When you frame a job in the simple terms of pleasing customers, it is an invaluable technique to ask your employees to engage in a little role reversal by putting themselves in the customers' shoes. We're all customers. We patronize countless businesses, utilize so many services, and experience widely varying results in the process. Results that make us want to use, or not use, a particular product or service again.

When your employees see things from a customer's vantage point, they put themselves in the place of the very people they're trying to please. They see things from an unmistakably different perspective. That is, you want each employee working for you to consider:

  • How do I like to be treated as a customer?

  • What can my company do that would please me as a customer?

  • What can my company do to prove that we truly believe that the customer is king?

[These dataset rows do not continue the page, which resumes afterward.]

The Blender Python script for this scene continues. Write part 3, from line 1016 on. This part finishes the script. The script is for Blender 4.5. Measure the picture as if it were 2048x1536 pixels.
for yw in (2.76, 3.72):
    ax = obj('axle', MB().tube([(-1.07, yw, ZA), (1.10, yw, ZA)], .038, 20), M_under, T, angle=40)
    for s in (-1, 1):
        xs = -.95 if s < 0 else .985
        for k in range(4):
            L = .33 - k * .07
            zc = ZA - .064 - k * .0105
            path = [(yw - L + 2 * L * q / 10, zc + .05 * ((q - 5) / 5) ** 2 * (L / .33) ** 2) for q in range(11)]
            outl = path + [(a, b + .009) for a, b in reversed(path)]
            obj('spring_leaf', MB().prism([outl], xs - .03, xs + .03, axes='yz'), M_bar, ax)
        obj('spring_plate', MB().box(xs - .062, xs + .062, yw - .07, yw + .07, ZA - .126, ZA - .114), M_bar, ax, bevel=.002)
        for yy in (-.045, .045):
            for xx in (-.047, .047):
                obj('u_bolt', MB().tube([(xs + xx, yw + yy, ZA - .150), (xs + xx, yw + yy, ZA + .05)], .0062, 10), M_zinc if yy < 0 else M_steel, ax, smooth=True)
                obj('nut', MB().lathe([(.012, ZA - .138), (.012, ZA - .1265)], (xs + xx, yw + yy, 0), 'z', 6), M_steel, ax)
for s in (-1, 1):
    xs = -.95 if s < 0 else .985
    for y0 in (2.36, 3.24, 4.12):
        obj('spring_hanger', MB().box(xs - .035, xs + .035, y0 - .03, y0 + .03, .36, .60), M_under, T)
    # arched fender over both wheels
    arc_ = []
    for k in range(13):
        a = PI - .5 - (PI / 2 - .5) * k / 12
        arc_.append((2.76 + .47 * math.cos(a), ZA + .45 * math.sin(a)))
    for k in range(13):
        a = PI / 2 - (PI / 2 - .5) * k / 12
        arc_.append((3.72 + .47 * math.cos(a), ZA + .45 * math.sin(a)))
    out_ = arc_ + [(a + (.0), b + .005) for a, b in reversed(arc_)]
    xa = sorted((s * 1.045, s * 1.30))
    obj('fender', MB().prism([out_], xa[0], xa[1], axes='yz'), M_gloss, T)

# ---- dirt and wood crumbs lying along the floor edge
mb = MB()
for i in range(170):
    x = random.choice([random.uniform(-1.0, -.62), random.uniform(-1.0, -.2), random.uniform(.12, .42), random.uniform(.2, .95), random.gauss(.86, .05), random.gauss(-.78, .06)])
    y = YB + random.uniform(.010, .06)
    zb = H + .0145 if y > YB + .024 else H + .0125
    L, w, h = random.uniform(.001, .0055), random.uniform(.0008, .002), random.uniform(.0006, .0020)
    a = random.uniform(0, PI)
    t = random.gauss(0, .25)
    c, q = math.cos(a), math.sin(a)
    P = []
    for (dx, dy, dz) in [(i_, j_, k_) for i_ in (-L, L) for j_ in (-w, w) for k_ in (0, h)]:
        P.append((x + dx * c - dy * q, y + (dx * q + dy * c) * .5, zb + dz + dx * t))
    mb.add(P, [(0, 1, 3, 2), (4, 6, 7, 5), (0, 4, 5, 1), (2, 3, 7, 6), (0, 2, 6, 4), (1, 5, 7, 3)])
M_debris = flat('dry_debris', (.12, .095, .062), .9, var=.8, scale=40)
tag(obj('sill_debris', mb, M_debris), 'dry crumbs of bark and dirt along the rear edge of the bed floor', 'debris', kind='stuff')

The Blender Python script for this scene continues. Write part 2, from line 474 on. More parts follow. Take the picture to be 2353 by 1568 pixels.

When you go a step further and ask that your employees answer their own thoughtful, open-ended questions, you're in effect asking them to think as entrepreneurs. And, as far as you're concerned, the pièce de résistance is putting these answers into action. By fully utilizing this role-reversal technique, you permit your staff to:

  • Think in entrepreneurial ways

  • Fashion flexibility

  • Empathize with customers

  • Sharpen self-awareness

Empathy is defined as understanding what somebody else is feeling, or appreciating the circumstances that another individual is in. You can't empathize with another person unless you've shared his or her experiences in a comparable way. Thus, by asking that your employees see things from their customers' perspectives, you are asking that they empathize with them.

In this role reversal, you are not only asking your employees to think like entrepreneurs, but also to fashion flexibility by seeing themselves as customers of what the company, yours and theirs, is offering as a product or a service, and how they are offering it. By doing this, you are effecting positive change and implementing new ways of thinking based on your employees' experiences in this reality laboratory. Yet another benefit of role reversal is that it enables employees to empathize with customers.

You are asking, in effect, that they translate this empathy and new understanding into a better product or service via better performances on their parts. And lastly, any kind of role reversal sharpens self-awareness. When you place your employees in their customers' worlds, you're asking them to look into their own lives and explore how they behave as customers — what does and does not satisfy them, and why.